Mehr: https://www.dekoloniale.de/de/about

 

In Wustrau bietet sich der Besuch des Brandenburg-Preußen Museums an (Eichenallee 7a). Es befindet sich in der Nähe der Kirche. Hier gewinnen Sie einen Überblick über die Geschichte Brandenburgs und Preußens von den Anfängen bis zum Ende des Ersten Weltkrieges und der Hohenzollernherrschaft 1918.

Ihr seid am Ende des Pilgerradwegs angekommen.

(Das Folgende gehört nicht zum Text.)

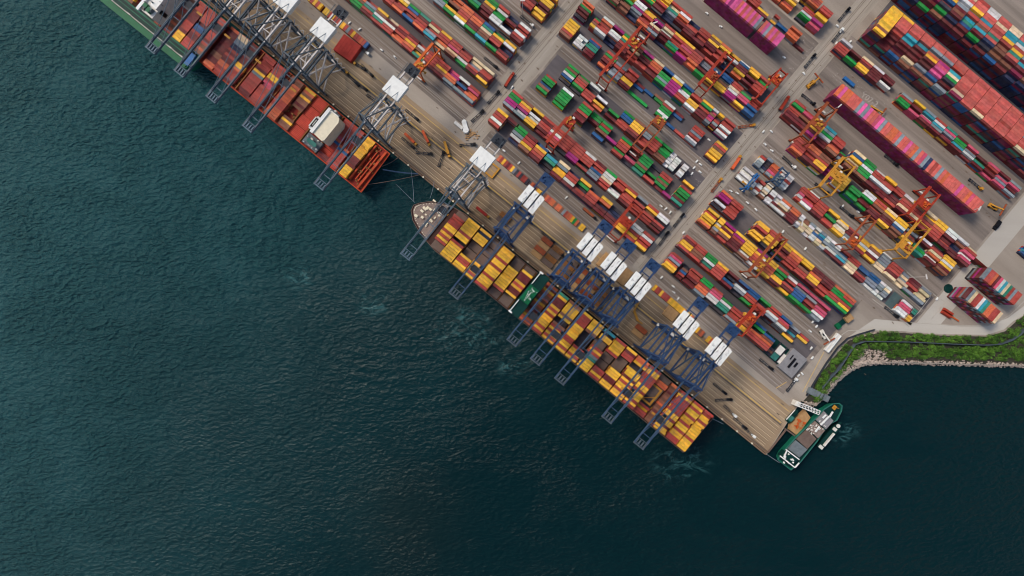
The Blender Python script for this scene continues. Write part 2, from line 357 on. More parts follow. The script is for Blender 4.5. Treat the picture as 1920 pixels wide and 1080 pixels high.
def ground_text(txt, px, py, size, rz):
    cu = bpy.data.curves.new('ground_number', 'FONT'); cu.body = txt; cu.size = size
    o = bpy.data.objects.new('ground_number', cu); C.objects.link(o); cu.materials.append(M['white_line'])
    p = W(px, py); o.location = (p.x, p.y, Z3 + .008); o.rotation_euler = (0, 0, rz); tag(o, kind='structure')
ground_text("Y07-2", 1613, 180, 7.5, FY.a + R(4))
mb = MB()
for a, b in (((1528, 742), (1600, 660)), ((1505, 735), (1545, 660)), ((1537, 700), (1560, 668)), ((1455, 728), (1475, 716))):
    A, B = W(*a), W(*b); mb.beam((A.x, A.y, Z3), (B.x, B.y, Z3), .45, .01)
struct('access_road_lines', mb, M['yellow_line'])
mb = MB()
for k in range(260):      # oil and tyre stains with ragged outlines
    u, v = rng.uniform(440, 1630), rng.uniform(250, 372); a, b = rng.uniform(.6, 7), rng.uniform(.4, 1.3)
    pts = []
    for t in range(9):
        r = rng.uniform(.5, 1.1); pts.append(qpt(u + a * r * math.cos(t * .698), v + b * r * math.sin(t * .698)))
    mb.add([(x, y, Z3 + .002) for x, y in pts], [tuple(range(9))])
for k in range(330):
    u = rng.uniform(870, 1700); v = rng.choice([rng.uniform(494, 516), rng.uniform(600, 625), rng.uniform(706, 730), rng.uniform(880, 925)])
    if k % 3 == 0: u, v = rng.choice([rng.uniform(816, 860), rng.uniform(1232, 1262)]), rng.uniform(390, 1000)
    a, b = rng.uniform(.6, 4), rng.uniform(.5, 1.6); pts = []
    for t in range(9):
        r = rng.uniform(.5, 1.1); pts.append(ypt(u + a * r * math.cos(t * .698), v + b * r * math.sin(t * .698)))
    mb.add([(x, y, Z3 + .002) for x, y in pts], [tuple(range(9))])
struct('oil_stains', mb, M['stain'])
# kerbs round the corner pads
mb = MB()
def kerb(pts, wd=.6, h=.14):
    P = [W(*p) for p in pts]
    for a, b in zip(P, P[1:]): mb.beam((a.x, a.y, h / 2), (b.x, b.y, h / 2), wd, h)
kerb([(1635, 560), (1692, 602), (1706, 602), (1722, 586), (1745, 556), (1742, 545)]); kerb([(1745, 548), (1700, 510)])
kerb([(1706, 605), (1790, 610), (1860, 611), (1895, 590), (1920, 565)]); kerb([(1560, 640), (1590, 620), (1640, 618)]); kerb([(1750, 552), (1772, 566), (1745, 600)], .4)
struct('kerbs', mb, M['kerb'])
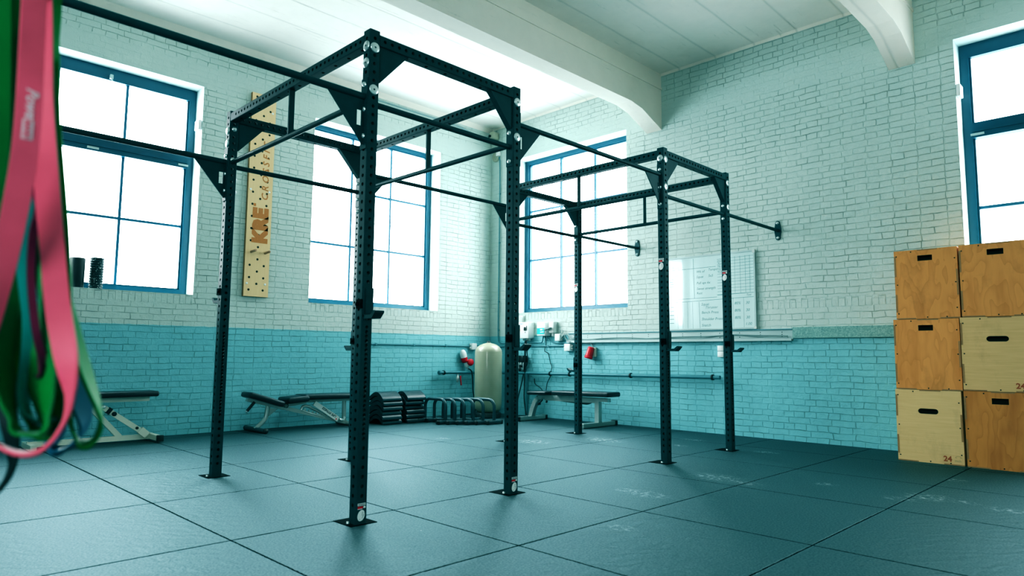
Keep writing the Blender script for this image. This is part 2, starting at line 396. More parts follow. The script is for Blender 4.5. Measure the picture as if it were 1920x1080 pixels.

Ihr seid geradelt, habt vieles erfahren, vielleicht diskutiert und gegrübelt.
Wir wünschen Euch, dass dieser Weg Euch noch weiter begleitet:

Die Bilder und Begegnungen, die Fragen und Themen, die Bewegung mit Körper, Geist und Herz!

Von Wustrau Kirche zum Bahnhof Wustrau-Radensleben (3,2km)

Um zum Bahnhof zu kommen radelt ihr von Wustrau zurück nach Altfriesack und folgt weiter der Straße Richtung Radensleben.

Von Wustrau weiter um den See bis Neuruppin (5-7km)

Mit Blick auf die Kirche die Zietenstraße nach rechts fahren und weiter auf „Hohes Ende“. Von dort geht der Radweg über Treskow nach Neuruppin ab.